**Given information**
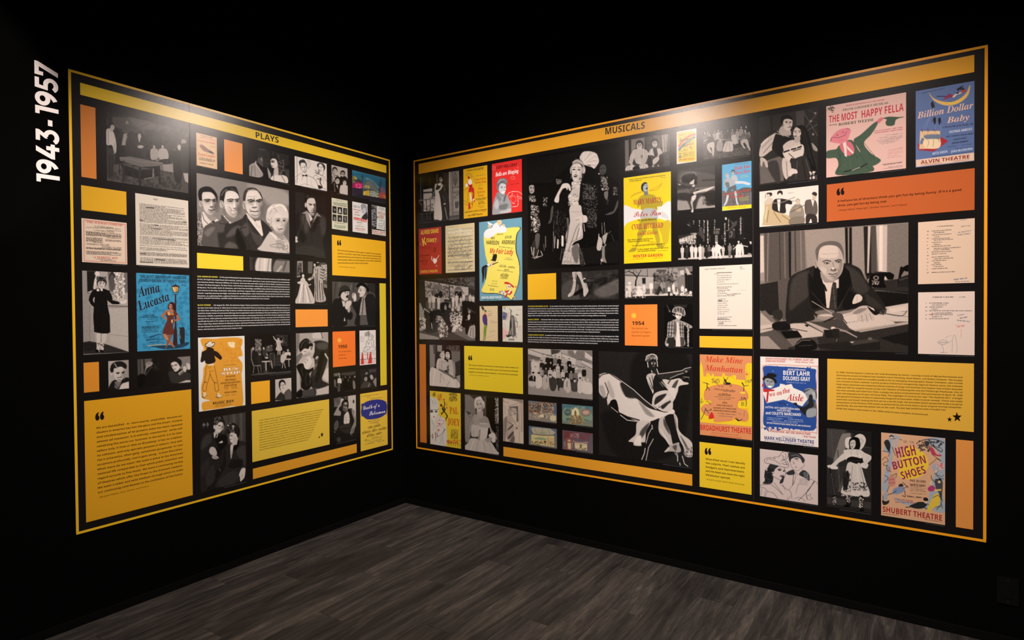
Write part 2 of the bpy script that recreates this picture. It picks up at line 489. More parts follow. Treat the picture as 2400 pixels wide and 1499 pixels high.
# the walls are bare backing with painted sheets on them; a fine joint shows between the tall lower sheets and the upper ones
def build_wall(name, wall, length, uppers):
    me = slab_mesh(name, -0.12, -0.004, -length, 0.124, 0, CEIL, MAT_GAP) if wall == 'L' else slab_mesh(name, -0.004, length, 0.004, 0.12, 0, CEIL, MAT_GAP)
    w = struct(link(name, me))
    def board(u0, u1, z0, z1):
        uc, zc = (u0+u1)/2, (z0+z1)/2; hu, hz = (u1-u0)/2, (z1-z0)/2
        m = slab_mesh('wall_sheet', -.004, 0, -hu, hu, -hz, hz, MAT_WALL, .0012) if wall == 'L' else slab_mesh('wall_sheet', -hu, hu, 0, .004, -hz, hz, MAT_WALL, .0012)
        link('wall_sheet', m, w, place(wall, uc, zc))
    board(0.0005, length, 0, TIER-.004)
    for a, b in zip(uppers[:-1], uppers[1:]): board(a+.0015, b-.0015, TIER+.004, CEIL)
    return w
build_wall('wall_left', 'L', WALL_L, [0, 2.44, WALL_L])
build_wall('wall_right', 'R', WALL_R, [0, 2.489, 4.93, WALL_R])
struct(link('ceiling', slab_mesh('ceiling', -0.12, WALL_R, -WALL_L, 0.12, CEIL, CEIL+.1, MAT_WALL)))
for nm, wall in (('baseboard_left', 'L'), ('baseboard_right', 'R')):
    struct(wall_box(nm, wall, 0.0 if wall == 'L' else .014, WALL_L, 0.0, 0.042, 0.0, 0.013, MAT_TRIM, bev=.003))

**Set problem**
Skipping the pictures, transcribe each line above exactly as it appears.

**Output for this exercise**
Write part 2 of the bpy script that recreates this picture. It picks up at line 489. More parts follow. Treat the picture as 2400 pixels wide and 1499 pixels high.
# the walls are bare backing with painted sheets on them; a fine joint shows between the tall lower sheets and the upper ones
def build_wall(name, wall, length, uppers):
    me = slab_mesh(name, -0.12, -0.004, -length, 0.124, 0, CEIL, MAT_GAP) if wall == 'L' else slab_mesh(name, -0.004, length, 0.004, 0.12, 0, CEIL, MAT_GAP)
    w = struct(link(name, me))
    def board(u0, u1, z0, z1):
        uc, zc = (u0+u1)/2, (z0+z1)/2; hu, hz = (u1-u0)/2, (z1-z0)/2
        m = slab_mesh('wall_sheet', -.004, 0, -hu, hu, -hz, hz, MAT_WALL, .0012) if wall == 'L' else slab_mesh('wall_sheet', -hu, hu, 0, .004, -hz, hz, MAT_WALL, .0012)
        link('wall_sheet', m, w, place(wall, uc, zc))
    board(0.0005, length, 0, TIER-.004)
    for a, b in zip(uppers[:-1], uppers[1:]): board(a+.0015, b-.0015, TIER+.004, CEIL)
    return w
build_wall('wall_left', 'L', WALL_L, [0, 2.44, WALL_L])
build_wall('wall_right', 'R', WALL_R, [0, 2.489, 4.93, WALL_R])
struct(link('ceiling', slab_mesh('ceiling', -0.12, WALL_R, -WALL_L, 0.12, CEIL, CEIL+.1, MAT_WALL)))
for nm, wall in (('baseboard_left', 'L'), ('baseboard_right', 'R')):
    struct(wall_box(nm, wall, 0.0 if wall == 'L' else .014, WALL_L, 0.0, 0.042, 0.0, 0.013, MAT_TRIM, bev=.003))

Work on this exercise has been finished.